Focus On Sport / Focus on Sport / Getty

Following the news Friday that baseball legend Hank Aaron died at age 86, the sporting world began to pay tribute to the former home run champion and civil rights icon, remembering him as a man of grace, kindness, and dignity.

Aaron's fellow Baseball Hall of Famers - some of whom shared the diamond with "Hammerin' Hank" at points throughout their careers - expressed a profound feeling of loss.

Barry Bonds, who broke Aaron's career home run record in August 2007, wrote that African American role models like Aaron shaped him "for a future I could have never dreamed of."

Former MLB commissioner Bud Selig, who owned the Milwaukee Brewers when Aaron returned for a second stint in the city from 1975-76, released a statement on his friend's passing.

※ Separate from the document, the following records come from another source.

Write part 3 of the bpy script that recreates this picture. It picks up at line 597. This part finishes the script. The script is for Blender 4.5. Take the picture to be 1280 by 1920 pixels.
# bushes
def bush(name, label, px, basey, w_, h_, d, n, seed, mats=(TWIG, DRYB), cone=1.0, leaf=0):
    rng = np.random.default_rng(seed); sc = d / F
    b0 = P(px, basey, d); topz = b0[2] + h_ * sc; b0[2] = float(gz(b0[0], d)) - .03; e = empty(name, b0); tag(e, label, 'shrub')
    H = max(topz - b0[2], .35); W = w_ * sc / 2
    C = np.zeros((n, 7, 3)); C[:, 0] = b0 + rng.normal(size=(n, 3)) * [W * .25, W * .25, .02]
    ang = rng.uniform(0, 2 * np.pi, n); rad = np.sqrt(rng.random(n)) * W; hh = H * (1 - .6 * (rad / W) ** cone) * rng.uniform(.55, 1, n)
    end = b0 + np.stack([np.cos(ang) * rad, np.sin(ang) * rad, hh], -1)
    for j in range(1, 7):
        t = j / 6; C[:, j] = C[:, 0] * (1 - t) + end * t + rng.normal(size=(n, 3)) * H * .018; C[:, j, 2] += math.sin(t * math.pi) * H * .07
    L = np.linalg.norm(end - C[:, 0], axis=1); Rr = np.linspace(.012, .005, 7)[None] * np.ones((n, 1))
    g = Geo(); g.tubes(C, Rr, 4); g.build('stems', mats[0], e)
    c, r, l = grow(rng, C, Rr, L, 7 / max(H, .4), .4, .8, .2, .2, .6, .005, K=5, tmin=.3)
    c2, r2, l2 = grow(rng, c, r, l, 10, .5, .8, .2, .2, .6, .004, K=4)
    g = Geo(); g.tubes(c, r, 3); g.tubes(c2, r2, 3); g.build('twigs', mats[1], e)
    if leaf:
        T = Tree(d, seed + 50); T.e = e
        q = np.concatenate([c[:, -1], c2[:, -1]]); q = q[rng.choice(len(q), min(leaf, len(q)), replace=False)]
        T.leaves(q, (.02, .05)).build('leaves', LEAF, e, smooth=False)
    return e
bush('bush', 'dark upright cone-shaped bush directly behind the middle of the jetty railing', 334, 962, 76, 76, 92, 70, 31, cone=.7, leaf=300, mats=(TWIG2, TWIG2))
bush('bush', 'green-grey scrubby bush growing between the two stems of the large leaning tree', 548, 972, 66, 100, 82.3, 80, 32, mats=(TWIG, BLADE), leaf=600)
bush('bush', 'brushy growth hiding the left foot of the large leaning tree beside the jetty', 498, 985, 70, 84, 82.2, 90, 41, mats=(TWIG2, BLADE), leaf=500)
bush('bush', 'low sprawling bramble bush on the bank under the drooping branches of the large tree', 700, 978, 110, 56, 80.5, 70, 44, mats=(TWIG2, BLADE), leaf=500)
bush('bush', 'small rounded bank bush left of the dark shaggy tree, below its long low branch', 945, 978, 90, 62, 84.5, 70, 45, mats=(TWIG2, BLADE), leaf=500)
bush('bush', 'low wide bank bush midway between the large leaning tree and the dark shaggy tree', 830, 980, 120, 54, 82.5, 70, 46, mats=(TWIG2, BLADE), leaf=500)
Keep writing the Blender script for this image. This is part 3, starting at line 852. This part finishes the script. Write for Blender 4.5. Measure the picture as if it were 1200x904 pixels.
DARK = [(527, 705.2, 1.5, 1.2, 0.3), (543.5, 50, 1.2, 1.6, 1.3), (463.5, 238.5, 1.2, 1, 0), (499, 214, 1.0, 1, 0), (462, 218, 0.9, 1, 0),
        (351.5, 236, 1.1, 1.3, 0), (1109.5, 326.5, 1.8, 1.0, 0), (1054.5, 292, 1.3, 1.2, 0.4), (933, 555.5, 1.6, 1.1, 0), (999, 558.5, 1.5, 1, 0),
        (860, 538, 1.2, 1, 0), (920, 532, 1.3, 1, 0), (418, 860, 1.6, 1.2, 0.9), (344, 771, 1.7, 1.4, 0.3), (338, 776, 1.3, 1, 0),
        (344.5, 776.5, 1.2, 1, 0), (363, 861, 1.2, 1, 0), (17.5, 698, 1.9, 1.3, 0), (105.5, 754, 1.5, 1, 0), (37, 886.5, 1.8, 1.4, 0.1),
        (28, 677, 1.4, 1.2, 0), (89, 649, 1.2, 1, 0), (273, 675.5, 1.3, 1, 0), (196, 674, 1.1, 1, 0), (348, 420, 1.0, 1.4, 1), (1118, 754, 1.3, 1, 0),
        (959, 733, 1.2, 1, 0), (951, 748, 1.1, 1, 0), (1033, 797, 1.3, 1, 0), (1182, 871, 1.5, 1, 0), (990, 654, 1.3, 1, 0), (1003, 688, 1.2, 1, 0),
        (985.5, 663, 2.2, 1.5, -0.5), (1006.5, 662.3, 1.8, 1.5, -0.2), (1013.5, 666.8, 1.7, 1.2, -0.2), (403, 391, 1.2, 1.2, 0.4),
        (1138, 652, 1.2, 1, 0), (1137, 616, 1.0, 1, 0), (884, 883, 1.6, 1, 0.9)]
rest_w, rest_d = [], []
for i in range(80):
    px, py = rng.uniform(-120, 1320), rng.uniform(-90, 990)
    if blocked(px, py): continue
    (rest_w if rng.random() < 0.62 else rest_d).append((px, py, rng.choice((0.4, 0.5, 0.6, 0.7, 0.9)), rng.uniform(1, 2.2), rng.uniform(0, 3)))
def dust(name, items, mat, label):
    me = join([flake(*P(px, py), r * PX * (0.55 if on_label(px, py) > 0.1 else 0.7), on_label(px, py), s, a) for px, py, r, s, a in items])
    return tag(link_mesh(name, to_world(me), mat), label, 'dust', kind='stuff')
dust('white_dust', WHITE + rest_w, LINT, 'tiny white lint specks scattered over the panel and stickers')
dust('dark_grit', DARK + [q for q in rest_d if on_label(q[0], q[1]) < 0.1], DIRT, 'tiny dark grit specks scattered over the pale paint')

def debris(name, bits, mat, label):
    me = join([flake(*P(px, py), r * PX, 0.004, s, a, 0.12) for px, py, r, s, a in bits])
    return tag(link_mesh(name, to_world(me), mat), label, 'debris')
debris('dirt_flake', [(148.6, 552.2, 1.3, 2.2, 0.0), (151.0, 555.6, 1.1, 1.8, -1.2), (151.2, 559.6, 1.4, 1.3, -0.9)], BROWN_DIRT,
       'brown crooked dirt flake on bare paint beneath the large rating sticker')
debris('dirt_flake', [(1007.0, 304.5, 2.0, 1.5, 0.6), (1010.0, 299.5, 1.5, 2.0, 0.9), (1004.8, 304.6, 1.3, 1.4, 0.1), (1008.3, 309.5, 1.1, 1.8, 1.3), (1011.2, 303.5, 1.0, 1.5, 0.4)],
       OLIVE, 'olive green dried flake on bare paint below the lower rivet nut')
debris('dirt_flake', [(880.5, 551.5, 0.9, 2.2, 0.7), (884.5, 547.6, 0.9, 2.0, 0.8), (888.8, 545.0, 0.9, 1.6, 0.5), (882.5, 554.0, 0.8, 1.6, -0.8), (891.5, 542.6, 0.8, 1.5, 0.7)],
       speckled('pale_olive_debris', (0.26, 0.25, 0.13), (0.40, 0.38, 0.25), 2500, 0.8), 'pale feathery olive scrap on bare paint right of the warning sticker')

"Besides being one of the greatest baseball players of all time, Hank was a wonderful and dear person and a wonderful and dear friend," Selig wrote, per The Athletic's Will Sammon. "Not long ago, he and I were walking the streets of Washington, D.C., together and talking about how we've been the best of friends for more than 60 years.

"Then Hank said: 'Who would have ever thought all those years ago that a black kid from Mobile, Alabama, would break Babe Ruth's home run record and a Jewish kid from Milwaukee would become the commissioner of baseball?'"

While Aaron hung up his cleats after the 1976 season, the magnitude of his presence was not lost on past and present stars and managers of the modern game.

Free-agent infielder Justin Turner noted that Aaron was the latest among a recent run of Hall of Fame deaths, including Tommy Lasorda and Don Sutton earlier this month.

Others from outside the MLB family also paid tribute to Aaron, including former President Jimmy Carter, a Georgia native.